GOAL: Within the records below, find each line that holds the string "script", then copy it.

MATERIAL FOR THE TASK:
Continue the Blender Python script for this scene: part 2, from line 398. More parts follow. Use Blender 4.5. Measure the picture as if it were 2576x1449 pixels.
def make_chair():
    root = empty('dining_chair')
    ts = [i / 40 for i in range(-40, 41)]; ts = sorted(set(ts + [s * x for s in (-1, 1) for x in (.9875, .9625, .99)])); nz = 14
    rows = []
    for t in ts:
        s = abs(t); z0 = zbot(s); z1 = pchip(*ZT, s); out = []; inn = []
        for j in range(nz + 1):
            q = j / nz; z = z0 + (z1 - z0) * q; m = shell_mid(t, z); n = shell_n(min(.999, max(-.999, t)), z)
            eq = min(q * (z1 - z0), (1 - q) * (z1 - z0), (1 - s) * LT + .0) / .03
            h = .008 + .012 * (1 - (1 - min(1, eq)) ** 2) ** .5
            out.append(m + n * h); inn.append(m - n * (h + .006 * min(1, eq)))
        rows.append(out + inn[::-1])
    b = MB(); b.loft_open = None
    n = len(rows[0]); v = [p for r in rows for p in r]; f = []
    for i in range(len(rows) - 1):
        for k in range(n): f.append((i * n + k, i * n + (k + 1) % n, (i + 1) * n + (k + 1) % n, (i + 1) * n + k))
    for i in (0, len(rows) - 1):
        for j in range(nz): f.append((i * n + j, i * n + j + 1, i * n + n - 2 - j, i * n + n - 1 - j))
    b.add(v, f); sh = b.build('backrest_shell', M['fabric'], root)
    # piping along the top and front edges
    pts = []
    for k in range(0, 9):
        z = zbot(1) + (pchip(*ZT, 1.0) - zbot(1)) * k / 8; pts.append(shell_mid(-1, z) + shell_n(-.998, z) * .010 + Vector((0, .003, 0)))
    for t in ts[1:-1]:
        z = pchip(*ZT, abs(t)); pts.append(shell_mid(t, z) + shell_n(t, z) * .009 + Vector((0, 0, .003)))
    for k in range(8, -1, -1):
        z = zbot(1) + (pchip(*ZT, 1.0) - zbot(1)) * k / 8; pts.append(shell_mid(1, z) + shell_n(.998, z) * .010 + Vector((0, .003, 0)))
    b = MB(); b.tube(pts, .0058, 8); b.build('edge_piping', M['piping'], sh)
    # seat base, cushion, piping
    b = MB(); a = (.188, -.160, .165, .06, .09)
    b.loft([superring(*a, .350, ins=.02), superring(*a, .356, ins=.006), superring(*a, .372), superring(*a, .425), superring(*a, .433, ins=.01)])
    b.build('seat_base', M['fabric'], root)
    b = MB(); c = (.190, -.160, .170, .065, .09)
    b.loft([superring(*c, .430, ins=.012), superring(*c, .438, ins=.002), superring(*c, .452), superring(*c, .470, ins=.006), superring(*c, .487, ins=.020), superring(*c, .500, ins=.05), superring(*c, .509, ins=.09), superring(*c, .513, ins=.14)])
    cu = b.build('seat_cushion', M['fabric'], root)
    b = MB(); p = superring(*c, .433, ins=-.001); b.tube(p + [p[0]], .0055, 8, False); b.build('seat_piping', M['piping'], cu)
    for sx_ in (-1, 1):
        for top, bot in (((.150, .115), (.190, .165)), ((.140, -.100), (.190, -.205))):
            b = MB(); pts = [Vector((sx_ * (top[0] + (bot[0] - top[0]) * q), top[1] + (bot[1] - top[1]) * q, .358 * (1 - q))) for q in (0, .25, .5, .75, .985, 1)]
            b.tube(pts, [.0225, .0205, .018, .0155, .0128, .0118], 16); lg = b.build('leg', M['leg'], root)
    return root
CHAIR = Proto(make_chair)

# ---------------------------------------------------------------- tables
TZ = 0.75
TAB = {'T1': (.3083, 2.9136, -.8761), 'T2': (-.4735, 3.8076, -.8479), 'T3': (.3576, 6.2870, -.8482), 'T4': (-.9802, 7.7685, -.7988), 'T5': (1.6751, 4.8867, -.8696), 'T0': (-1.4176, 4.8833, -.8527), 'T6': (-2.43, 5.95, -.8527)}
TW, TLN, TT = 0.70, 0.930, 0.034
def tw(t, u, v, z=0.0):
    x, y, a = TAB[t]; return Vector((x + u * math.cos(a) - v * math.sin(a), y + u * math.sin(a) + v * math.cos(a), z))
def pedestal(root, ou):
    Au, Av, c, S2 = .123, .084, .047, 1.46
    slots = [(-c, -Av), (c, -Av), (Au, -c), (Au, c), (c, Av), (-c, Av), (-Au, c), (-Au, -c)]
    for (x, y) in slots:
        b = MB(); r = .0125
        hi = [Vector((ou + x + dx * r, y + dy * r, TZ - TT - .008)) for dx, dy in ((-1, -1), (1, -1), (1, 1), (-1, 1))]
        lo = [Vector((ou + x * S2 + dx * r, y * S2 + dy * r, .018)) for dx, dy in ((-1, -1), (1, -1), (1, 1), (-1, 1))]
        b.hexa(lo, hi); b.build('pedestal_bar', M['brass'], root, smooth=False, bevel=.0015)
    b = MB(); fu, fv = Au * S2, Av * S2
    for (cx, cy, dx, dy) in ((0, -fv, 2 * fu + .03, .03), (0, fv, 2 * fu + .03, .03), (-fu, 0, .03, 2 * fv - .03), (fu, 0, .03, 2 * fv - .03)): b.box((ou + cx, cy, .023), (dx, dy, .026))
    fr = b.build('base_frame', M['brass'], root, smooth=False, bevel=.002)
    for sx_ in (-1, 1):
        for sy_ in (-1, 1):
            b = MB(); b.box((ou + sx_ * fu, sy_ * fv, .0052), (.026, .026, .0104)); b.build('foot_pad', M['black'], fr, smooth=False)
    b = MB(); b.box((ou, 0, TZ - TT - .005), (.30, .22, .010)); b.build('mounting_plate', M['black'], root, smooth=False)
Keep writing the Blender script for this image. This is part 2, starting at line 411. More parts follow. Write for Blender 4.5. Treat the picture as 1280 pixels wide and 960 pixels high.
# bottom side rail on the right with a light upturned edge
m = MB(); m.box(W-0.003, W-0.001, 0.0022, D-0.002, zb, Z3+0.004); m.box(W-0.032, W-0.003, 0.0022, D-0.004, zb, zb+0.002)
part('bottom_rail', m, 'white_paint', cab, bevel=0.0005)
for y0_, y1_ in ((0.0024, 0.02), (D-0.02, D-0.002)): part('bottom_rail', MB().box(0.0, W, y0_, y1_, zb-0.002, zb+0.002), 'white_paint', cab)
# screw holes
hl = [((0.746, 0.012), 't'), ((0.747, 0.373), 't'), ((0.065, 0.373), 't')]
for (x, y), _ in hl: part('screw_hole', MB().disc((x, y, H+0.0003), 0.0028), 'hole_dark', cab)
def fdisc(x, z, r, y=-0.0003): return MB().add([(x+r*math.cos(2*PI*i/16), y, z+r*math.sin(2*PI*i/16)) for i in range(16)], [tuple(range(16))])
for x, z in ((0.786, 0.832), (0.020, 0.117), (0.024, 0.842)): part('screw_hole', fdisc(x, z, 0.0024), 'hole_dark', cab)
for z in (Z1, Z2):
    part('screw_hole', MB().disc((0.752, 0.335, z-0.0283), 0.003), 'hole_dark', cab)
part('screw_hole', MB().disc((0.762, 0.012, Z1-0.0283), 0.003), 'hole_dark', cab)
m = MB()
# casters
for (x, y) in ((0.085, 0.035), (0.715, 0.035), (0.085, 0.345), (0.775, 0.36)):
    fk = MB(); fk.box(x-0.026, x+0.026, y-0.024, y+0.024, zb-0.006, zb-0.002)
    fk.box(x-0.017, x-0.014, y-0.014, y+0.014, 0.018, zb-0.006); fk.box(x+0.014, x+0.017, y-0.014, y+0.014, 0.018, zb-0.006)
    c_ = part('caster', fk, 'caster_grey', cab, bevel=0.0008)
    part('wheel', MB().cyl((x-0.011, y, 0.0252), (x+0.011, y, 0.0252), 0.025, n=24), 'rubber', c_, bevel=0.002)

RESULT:
Continue the Blender Python script for this scene: part 2, from line 398. More parts follow. Use Blender 4.5. Measure the picture as if it were 2576x1449 pixels.
Keep writing the Blender script for this image. This is part 2, starting at line 411. More parts follow. Write for Blender 4.5. Treat the picture as 1280 pixels wide and 960 pixels high.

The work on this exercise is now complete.